Только вот какое дело: если лошадь идет по тяжелому маршруту под вьюком весом 100, в исключительных случаях даже 120 кг, а по сверхтяжелому (горы, те же болота) тащит 75—100 кг, то на оленя лишь иногда можно нагрузить примерно полуцентнеровый вьюк. В болотах же более чем о 20—30 кг «полезной ноши» думать нечего. Уступает вьючный олень лошади и при форсировании речных бродов: просто потому, что очень намного ниже ростом. Да и стандартные ящики на оленей крепить нельзя (тогда как во вьючную сбрую лошади, верблюда и яка они «вписываются»): приходится перегружать несомый запас в специальные сумы, особой формы и малого объема.

Короче говоря, при операции армейского масштаба встанут те же проблемы, которые смущали Городовикова, когда он обдумывал использование яков. Спору нет, в ходе реальных боевых операций 1941, 1942, даже 1944 года легкость и «малоформатность» как раз оказались весьма ценными качествами, по большому счету способными уравновесить недостатки. Однако это ведь был не универсальный фронтовой подвиг, а поистине тундровый. Так что если где-то в замыслах военных существовали планы с таежным колоритом, то и вправду возникал резон помечтать о более рослой, «улучшенной» версии северного оленя. Но – не вышло.

Всадник без…

Что ж, раз не вышло улучшить оленя, можно постараться проделать это со сбруей. Действительно, практикующиеся на нашем Севере традиционные типы нартовой запряжки довольно примитивны, они не позволяют полностью задействовать оленью тягловую силу. Седла, в том числе и вьючные, тоже имели резерв усовершенствования. И система верховой езды. И, отдельно от нее, искусство посадки на оленя – дело это сложное, а при неумении даже опасное (не для всадника!). Удивляться не будем: да, многовековой опыт – это очень хорошо, но ведь конская сбруя совершенствовалась тысячелетиями, причем с учетом широчайшего обмена опытом между самыми разными цивилизациями. А вот с последним на тундровых и таежных просторах было туго.

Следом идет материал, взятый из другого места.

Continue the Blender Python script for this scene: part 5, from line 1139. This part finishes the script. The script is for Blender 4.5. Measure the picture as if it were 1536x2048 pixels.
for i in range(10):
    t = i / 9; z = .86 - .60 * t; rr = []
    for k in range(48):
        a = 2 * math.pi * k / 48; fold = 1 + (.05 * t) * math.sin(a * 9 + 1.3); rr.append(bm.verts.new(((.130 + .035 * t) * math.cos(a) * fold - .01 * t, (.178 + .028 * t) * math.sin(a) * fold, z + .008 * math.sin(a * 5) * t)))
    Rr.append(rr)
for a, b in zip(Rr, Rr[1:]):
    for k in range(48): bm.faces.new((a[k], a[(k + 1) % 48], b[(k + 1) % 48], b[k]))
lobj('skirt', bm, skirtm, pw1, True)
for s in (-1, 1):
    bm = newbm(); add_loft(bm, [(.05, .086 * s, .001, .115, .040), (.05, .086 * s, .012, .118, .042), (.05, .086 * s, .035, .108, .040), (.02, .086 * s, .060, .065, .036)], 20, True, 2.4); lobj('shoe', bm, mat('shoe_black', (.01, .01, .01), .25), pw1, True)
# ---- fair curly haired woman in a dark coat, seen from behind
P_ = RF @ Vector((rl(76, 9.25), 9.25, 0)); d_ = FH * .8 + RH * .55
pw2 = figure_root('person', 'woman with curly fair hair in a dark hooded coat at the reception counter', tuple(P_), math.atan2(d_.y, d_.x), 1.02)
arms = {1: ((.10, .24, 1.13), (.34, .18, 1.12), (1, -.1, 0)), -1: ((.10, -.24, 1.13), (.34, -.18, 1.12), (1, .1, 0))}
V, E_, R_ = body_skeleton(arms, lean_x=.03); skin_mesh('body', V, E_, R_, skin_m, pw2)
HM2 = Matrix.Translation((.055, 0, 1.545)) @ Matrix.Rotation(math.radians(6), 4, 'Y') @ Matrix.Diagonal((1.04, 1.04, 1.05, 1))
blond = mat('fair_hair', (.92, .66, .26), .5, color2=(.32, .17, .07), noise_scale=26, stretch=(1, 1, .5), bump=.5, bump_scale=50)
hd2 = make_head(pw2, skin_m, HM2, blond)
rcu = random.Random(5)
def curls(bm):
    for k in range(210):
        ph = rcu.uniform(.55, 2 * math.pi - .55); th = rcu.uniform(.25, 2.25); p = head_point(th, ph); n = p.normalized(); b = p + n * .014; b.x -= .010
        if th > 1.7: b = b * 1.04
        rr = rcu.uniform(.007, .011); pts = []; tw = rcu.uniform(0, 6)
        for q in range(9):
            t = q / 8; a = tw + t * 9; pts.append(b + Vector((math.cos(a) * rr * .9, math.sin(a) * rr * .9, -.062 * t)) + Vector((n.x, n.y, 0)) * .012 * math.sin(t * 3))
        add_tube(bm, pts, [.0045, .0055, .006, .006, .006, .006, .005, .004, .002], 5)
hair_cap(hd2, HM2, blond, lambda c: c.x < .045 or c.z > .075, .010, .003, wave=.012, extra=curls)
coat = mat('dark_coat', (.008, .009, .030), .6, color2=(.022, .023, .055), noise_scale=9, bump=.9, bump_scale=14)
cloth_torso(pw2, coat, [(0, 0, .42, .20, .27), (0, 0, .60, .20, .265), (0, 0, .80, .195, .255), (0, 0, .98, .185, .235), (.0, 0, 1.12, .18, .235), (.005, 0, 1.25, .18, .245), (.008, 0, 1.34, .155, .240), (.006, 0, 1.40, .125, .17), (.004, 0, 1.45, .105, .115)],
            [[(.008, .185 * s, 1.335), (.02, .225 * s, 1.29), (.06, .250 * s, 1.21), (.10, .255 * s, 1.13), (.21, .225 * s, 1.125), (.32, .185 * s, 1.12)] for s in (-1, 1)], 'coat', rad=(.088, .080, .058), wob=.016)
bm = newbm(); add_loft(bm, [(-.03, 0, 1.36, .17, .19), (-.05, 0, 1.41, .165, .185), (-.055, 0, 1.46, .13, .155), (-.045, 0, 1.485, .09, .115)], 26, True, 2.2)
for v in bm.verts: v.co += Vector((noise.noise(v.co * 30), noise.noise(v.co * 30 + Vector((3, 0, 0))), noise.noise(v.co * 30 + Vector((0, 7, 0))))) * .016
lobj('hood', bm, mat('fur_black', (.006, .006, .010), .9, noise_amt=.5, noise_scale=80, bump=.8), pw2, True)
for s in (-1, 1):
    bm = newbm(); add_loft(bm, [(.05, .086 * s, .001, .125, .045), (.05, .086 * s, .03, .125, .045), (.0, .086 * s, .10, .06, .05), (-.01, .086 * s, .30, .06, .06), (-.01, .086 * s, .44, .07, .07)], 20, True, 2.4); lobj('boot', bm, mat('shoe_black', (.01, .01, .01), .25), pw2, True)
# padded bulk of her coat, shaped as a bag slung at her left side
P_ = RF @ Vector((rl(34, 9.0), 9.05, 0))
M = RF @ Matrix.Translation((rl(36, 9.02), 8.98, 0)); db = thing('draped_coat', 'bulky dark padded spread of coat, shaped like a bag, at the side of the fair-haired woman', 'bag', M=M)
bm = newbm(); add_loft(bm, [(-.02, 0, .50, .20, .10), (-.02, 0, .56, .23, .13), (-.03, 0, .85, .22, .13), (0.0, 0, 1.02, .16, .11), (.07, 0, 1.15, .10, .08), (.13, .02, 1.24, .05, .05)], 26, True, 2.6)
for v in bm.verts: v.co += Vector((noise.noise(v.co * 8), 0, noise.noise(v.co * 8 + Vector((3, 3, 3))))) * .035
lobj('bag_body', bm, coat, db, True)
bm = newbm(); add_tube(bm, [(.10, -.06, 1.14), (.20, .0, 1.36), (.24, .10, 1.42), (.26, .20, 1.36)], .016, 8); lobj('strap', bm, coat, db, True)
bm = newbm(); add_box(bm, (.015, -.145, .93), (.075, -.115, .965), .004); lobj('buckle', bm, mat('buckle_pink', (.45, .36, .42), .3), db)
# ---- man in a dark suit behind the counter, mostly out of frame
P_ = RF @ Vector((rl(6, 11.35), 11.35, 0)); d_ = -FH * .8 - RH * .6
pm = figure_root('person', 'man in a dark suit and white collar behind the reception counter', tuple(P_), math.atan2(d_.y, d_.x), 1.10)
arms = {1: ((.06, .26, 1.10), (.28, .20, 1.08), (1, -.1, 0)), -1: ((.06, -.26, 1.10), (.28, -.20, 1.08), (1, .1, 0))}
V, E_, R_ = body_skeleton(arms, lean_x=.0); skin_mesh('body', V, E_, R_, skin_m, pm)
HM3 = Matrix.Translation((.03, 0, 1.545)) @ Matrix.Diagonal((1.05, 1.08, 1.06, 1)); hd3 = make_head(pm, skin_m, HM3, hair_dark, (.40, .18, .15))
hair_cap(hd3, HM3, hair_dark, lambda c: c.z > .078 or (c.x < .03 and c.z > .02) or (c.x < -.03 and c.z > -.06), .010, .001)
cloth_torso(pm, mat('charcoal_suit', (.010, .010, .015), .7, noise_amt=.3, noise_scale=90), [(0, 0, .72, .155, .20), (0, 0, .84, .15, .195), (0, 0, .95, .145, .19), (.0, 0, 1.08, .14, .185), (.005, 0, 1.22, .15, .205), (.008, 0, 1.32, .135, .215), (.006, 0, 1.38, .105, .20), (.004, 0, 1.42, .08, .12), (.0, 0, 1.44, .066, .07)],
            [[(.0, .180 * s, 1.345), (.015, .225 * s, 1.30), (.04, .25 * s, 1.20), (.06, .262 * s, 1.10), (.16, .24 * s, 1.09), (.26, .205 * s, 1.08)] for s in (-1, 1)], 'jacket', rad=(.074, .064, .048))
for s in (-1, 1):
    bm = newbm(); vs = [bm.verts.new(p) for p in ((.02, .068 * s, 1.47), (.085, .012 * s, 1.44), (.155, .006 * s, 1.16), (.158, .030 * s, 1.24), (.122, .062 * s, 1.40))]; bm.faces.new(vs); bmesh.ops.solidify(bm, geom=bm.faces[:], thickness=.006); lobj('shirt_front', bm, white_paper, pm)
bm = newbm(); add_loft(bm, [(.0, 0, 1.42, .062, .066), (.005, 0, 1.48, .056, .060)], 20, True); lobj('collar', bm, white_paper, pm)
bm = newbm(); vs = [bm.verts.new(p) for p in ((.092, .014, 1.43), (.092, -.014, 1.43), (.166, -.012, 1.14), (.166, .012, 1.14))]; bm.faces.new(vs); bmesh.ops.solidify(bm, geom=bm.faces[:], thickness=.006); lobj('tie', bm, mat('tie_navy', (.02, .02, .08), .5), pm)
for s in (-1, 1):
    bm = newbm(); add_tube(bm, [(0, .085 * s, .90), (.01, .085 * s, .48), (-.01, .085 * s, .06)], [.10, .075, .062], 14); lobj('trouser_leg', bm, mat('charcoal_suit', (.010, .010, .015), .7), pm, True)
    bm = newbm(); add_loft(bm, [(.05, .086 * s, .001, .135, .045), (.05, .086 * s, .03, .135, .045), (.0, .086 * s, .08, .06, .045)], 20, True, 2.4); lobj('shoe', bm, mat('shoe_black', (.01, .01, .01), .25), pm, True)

Незадолго перед войной была разработана «фабричная» система запряжки, более близкая к карельской, чем к чукотской, а вдобавок творчески учитывающая кое-что из лошадиных достижений – и позволяющая использовать силу ездовых оленей гораздо рациональнее, увеличив КПД этак вдвое. Усовершенствовали и седло, на сей раз с учетом тувинской традиции (но и тут лошадиные достижения не были забыты). Техника «взлета», правда, по-прежнему требовала таежных навыков, прямо противоположных кавалерийским: хотя ехать теперь «разрешалось» со стременами, при посадке их использовать было нельзя, на оленя требовалось вспрыгивать, используя в качестве дополнительной опоры специальный посох. При попытке обойти правила или олень валился с копыт, или седло, даже усовершенствованное, съезжало ему под брюхо.